I thought Clinton spent large amounts of money on data and the Democrats admitted the data was bad or at least that was their excuse. How much did CA pay for this data? I still find it crazy that Trump campaign spent 30% of what Hillary did and still won. The Russians used 100k$ worth of ads to sway the election. This stuff doesn't t add up.


Yes, that's a good point. Russia, Cambridge Analytica... anything that allows people to feel like the Trump phenomenon is a nefarious foreign import rather than homegrown. I'm no fan of Trump, but I'm incredibly dismayed that all the Democrats have talked about since he was elected is "Russian meddling."


Do you have any sources for your claim about how the Clinton campaign acquired FB data and how they used it? Was any of it acquired fraudulently and/or in violation of FB's ToS, like CA's data was?


Do you have any sources for your claim that the parent poster claimed the democrats purchased Facebook data?


This is a thread about how CA acquired and used data from Facebook, so I assume the parent comment was trying to make an apples-to-apples comparison. The alternative is that the poster was disingenuously trying to imply a false equivalence.


Sigh....the technical legality of obtaining the data is not the point of contention. Do you think that is what this is about, whether CA "broke the law"?



It doesn't have to add up, most people are too busy with their real lives to manually search and find reliable details (what we get from the media is not reliably unbiased or true), and then read and understand them, so they believe what they see and hear repeated over and over on the TV, radio, and newspaper: the American President is controlled by Vladimir Putin. Even most smart people don't seem to care about actual evidence.


We can freely infer things just from reading his own Twitter feed. Such as the silence of the Salisbury poisoning vs. the instant reaction to other UK terrorist incidents.


Oh please. His administration threw out 60 ambassadors in response to this very incident, and this is hardly the first instance of them acting against Russian interests. This paranoid Manchurian Candidate stuff needs to die already.

https://www.lrb.co.uk/v40/n01/jackson-lears/what-we-dont-tal...


Except he didn’t.
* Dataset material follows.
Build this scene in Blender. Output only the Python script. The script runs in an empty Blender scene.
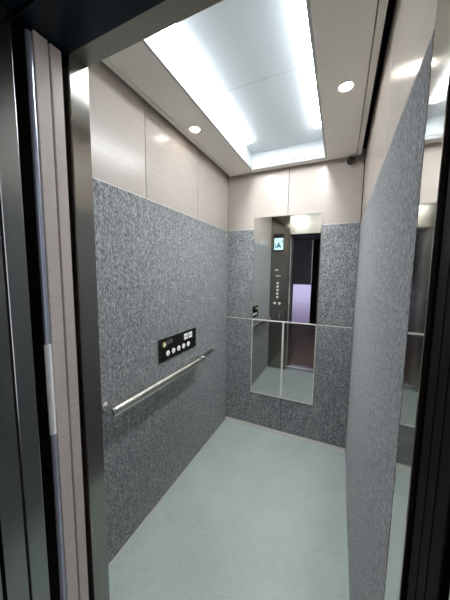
import bpy, bmesh, math, random
from mathutils import Vector, Matrix
random.seed(7)
scene = bpy.context.scene
COL = scene.collection
PI = math.pi
# lift car, metres: left wall x=0, back wall y=0 (the car runs towards -y), floor z=0
W, D, H = 1.053, 1.566, 2.25
FELT = 1.79           # top of the felt lining
JL = 0.267            # left side of the doorway
DOOR_H = 1.975

# ------------------------------------------------------------------ materials
def mat(name, col, rough=.5, metal=0., emit=None, estr=0., spec=.5, coat=0., sheen=0., trans=0.):
    m = bpy.data.materials.new(name); m.use_nodes = True
    b = m.node_tree.nodes['Principled BSDF']
    b.inputs['Base Color'].default_value = (*col, 1)
    b.inputs['Roughness'].default_value = rough
    b.inputs['Metallic'].default_value = metal
    b.inputs['Specular IOR Level'].default_value = spec
    b.inputs['Coat Weight'].default_value = coat
    b.inputs['Sheen Weight'].default_value = sheen
    b.inputs['Transmission Weight'].default_value = trans
    if emit:
        b.inputs['Emission Color'].default_value = (*emit, 1)
        b.inputs['Emission Strength'].default_value = estr
    return m

def N(m, t, **kw):
    n = m.node_tree.nodes.new(t)
    for k, v in kw.items():
        setattr(n, k, v)
    return n

def link(m, a, b):
    m.node_tree.links.new(a, b)

def coords(m, scale, rot=(0, 0, 0)):
    tc = N(m, 'ShaderNodeTexCoord'); mp = N(m, 'ShaderNodeMapping')
    mp.inputs['Scale'].default_value = scale; mp.inputs['Rotation'].default_value = rot
    link(m, tc.outputs['Object'], mp.inputs['Vector'])
    return mp.outputs['Vector']

def noise(m, vec, scale, detail=4, rough=.6):
    n = N(m, 'ShaderNodeTexNoise')
    n.inputs['Scale'].default_value = scale; n.inputs['Detail'].default_value = detail
    n.inputs['Roughness'].default_value = rough
    link(m, vec, n.inputs['Vector'])
    return n.outputs['Fac']

def ramp(m, fac, stops):
    r = N(m, 'ShaderNodeValToRGB')
    e = r.color_ramp.elements
    e[0].position, e[0].color = stops[0][0], (*stops[0][1], 1)
    e[1].position, e[1].color = stops[1][0], (*stops[1][1], 1)
    for p, c in stops[2:]:
        x = e.new(p); x.color = (*c, 1)
    link(m, fac, r.inputs['Fac'])
    return r.outputs['Color']

def bump(m, fac, strength, dist=.002):
    b = N(m, 'ShaderNodeBump'); b.inputs['Strength'].default_value = strength; b.inputs['Distance'].default_value = dist
    link(m, fac, b.inputs['Height'])
    link(m, b.outputs['Normal'], m.node_tree.nodes['Principled BSDF'].inputs['Normal'])

def mixc(m, mode, fac, a, b):
    x = N(m, 'ShaderNodeMix', data_type='RGBA', blend_type=mode)
    x.inputs['Factor'].default_value = fac
    link(m, a, x.inputs['A']); link(m, b, x.inputs['B'])
    return x.outputs['Result']

def felt_mat():
    m = mat('grey_felt', (.2, .2, .2), .95, spec=.15, sheen=.3)
    b = m.node_tree.nodes['Principled BSDF']
    v1 = coords(m, (1, 1, .36))
    v2 = coords(m, (1, 1, .55), (.2, .35, .1))
    clump = noise(m, v1, 200, 4, .78)
    streak = noise(m, coords(m, (1, 1, .16)), 60, 3, .6)
    fibre = noise(m, v2, 420, 3, .7)
    c1 = ramp(m, clump, [(.37, (.085, .09, .094)), (.63, (.72, .735, .742)), (.5, (.345, .353, .358))])
    c2 = ramp(m, fibre, [(.36, (.25, .25, .25)), (.60, (1.0, 1.0, 1.0))])
    c3 = ramp(m, streak, [(.3, (.72, .72, .73)), (.7, (1.12, 1.12, 1.12))])
    link(m, mixc(m, 'MULTIPLY', 1, mixc(m, 'MULTIPLY', .75, c1, c2), c3), b.inputs['Base Color'])
    bump(m, fibre, .9, .003)
    return m

def steel_mat(name, col, rough, stretch=(1, 1, .02), amount=.08):
    m = mat(name, col, rough, 1.0)
    b = m.node_tree.nodes['Principled BSDF']
    f = noise(m, coords(m, stretch), 900, 2, .6)
    mr = N(m, 'ShaderNodeMapRange')
    mr.inputs['To Min'].default_value = rough - amount * .5; mr.inputs['To Max'].default_value = rough + amount
    link(m, f, mr.inputs['Value']); link(m, mr.outputs['Result'], b.inputs['Roughness'])
    return m

def laminate_mat(name, col, rough=.22):
    m = mat(name, col, rough, spec=.28)
    b = m.node_tree.nodes['Principled BSDF']
    f = noise(m, coords(m, (1, 1, 14)), 6, 5, .65)
    lo = tuple(c * .94 for c in col); hi = tuple(min(1, c * 1.05) for c in col)
    link(m, ramp(m, f, [(.3, lo), (.7, hi)]), b.inputs['Base Color'])
    return m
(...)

He told russia to replace their 60 diplomats. That’s pretty much ,in relation, the equivalent of a threat to bitch slap you.


https://www.nytimes.com/2018/03/26/world/europe/trump-russia...

> Trump and Western Allies Expel Scores of Russians in Sweeping Rebuke Over U.K. Poisoning

> WASHINGTON — President Trump ordered the expulsion of 60 Russians from the United States on Monday, adding to a growing cascade of similar actions taken by western allies in response to Russia’s alleged poisoning of a former Russian spy in Britain.

> [...]

> On March 15, the Trump administration imposed sanctions on a series of Russian organizations and individuals for interference in the 2016 presidential election and other “malicious cyberattacks,” its most significant action against Moscow until Monday.

> [...]

> Mr. Trump has said that, despite its denials, Russia was likely behind it. “It looks like it,” he told reporters in the Oval Office on March 15, adding that he had spoken with Prime Minister Theresa May of Britain.

You have to wonder how far Trump has to go before something he does is considered hostile to Russia. Does he have to nuke Saint Petersburg?



From this you infer that he is under the control of Putin? He is pro Russia no doubt, but I don't think that is what's being asserted by the media. I'd prefer they stick to facts, do you disagree?


He's "pro-Russia" in the sense that he seems to have some sort of admiration for Putin's tough-guy persona, but I can't see much other sense in which that's meaningfully true.


I agree, but unfortunately that minor inconvenience won't stop newspaper reporters from writing evidence free articles implying the contrary.